Healthcare.gov…Most Expensive Website Ever?

404-care-obamacare-glitch

I was rambling over on Twitter this morning, and stumbled upon a question that needs to be answered.

Is the debacle that is the website Healthcare.gov possibly the most expensive website creation of all time?

The question is a complicated one.

First, you have to eliminate all ‘intranet’ systems; in other words, platforms that were built only for internal use.  Systems such as those built at the NSA and CIA probably cost more, but we would never know because such information is top-secret.  Additionally, they have security requirements that nobody else would ever have.
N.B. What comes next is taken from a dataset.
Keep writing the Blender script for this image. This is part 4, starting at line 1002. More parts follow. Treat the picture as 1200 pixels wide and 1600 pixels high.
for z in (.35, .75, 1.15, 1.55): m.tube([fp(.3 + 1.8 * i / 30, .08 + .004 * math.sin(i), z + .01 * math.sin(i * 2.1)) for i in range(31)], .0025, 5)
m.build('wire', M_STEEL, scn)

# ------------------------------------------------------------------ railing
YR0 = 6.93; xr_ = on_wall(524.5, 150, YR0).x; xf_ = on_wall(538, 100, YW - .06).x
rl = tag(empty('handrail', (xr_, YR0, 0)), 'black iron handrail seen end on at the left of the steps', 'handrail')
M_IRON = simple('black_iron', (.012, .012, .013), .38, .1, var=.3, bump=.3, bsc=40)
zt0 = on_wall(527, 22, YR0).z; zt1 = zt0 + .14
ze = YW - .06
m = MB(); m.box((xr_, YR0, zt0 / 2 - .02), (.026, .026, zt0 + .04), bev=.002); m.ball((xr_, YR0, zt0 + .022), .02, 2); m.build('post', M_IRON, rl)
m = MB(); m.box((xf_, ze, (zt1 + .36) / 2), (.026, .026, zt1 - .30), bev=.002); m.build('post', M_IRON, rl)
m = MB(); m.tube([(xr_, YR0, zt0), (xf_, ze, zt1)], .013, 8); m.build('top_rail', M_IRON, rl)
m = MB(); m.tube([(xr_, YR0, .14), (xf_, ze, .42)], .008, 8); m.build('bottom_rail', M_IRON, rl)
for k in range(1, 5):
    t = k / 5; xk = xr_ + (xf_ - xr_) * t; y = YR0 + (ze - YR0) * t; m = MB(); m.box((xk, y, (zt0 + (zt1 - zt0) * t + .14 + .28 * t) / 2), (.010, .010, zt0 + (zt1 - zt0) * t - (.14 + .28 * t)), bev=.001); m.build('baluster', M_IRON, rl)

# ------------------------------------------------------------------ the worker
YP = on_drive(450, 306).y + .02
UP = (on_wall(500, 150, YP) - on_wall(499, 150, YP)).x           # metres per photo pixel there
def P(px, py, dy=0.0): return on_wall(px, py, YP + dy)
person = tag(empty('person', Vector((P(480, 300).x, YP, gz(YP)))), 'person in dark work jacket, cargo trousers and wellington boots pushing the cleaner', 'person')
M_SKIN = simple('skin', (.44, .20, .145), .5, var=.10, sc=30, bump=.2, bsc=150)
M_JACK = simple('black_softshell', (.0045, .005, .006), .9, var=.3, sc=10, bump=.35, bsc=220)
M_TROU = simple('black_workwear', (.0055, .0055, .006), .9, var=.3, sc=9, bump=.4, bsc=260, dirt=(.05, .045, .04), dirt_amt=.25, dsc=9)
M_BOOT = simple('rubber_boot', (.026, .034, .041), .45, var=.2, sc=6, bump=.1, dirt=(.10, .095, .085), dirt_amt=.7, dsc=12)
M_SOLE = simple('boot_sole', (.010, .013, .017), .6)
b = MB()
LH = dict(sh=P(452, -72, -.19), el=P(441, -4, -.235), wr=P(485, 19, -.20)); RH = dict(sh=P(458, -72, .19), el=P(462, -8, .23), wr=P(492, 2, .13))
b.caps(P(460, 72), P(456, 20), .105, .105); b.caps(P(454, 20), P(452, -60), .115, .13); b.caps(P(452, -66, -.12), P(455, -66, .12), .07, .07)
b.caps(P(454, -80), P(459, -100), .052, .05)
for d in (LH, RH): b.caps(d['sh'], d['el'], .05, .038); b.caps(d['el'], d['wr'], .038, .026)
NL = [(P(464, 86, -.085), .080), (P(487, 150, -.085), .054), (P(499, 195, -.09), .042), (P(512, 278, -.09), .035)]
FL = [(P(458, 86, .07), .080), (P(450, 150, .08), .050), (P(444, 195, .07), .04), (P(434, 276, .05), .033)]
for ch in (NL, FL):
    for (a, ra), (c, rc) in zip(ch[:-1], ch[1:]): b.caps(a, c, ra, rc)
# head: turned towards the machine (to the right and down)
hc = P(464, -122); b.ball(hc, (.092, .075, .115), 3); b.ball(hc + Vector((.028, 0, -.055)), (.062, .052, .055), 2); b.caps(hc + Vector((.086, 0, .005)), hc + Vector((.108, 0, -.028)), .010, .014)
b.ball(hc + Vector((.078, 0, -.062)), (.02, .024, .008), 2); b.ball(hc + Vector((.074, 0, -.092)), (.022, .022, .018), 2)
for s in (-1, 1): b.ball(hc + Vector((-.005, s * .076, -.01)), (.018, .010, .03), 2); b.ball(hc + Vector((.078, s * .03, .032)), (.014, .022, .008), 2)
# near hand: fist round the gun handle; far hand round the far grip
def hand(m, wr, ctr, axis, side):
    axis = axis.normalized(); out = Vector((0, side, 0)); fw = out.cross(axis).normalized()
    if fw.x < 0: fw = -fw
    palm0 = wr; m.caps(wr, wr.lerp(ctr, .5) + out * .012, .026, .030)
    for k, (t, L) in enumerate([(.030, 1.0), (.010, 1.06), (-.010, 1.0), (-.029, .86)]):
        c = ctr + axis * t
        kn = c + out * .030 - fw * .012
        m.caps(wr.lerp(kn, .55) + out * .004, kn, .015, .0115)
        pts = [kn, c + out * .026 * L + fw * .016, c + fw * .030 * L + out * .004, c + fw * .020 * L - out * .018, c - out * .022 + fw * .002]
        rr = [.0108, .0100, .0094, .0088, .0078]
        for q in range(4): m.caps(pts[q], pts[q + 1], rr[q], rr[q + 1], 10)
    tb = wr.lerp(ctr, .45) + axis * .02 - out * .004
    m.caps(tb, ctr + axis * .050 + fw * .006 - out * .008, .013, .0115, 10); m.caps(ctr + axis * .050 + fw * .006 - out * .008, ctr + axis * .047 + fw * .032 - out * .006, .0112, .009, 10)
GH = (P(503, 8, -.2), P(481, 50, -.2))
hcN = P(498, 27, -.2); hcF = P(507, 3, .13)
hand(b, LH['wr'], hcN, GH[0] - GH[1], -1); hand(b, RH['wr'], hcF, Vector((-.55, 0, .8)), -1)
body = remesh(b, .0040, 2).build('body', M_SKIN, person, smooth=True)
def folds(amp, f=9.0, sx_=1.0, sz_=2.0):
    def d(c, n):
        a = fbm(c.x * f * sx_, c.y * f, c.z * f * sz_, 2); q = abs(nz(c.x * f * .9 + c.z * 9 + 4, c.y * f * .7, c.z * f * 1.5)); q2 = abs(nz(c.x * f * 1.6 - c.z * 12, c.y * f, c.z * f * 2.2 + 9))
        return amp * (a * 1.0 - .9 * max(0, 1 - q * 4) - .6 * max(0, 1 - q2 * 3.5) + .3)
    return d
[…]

Second, how much did Healthcare.gov actually cost to create?  Originally the website had $93 million budgeted.  That number has clearly ballooned, and the most common number used today is $634 million.  That number may be overstating the reality.  Based on this website accounting government spending, the actual number may be closer to $463 million that was actually spent after the ACA became law.  Still, that is an astronomical amount.

It is very difficult to compare this to the private sector, but let us try.  From Digital Trends:

Facebook, which received its first investment in June 2004, operated for a full six years before surpassing the $600 million mark in June 2010. Twitter, created in 2006, managed to get by with only $360.17 million in total funding until a $400 million boost in 2011. Instagram ginned up just $57.5 million in funding before Facebook bought it for (a staggering) $1 billion last year. And LinkedIn and Spotify, meanwhile, have only raised, respectively, $200 million and $288 million.

If you want to compare to other government health care sites around the world, the United Kingdom’s National Healthcare Service site cost around  £21m….still a fraction of the Obamacare site.

Of course, like most things in the Federal Government, we will never really know what it costs.  Once you build a black hole in government, it sucks up material and costs without any discretion.  But to claim that Healthcare.gov, a site that in some respects cannot even create user passwords and has barely been able to complete even a small percentage of its total tasks so far, is among the most expensive web portals in internet history is probably not unreasonable.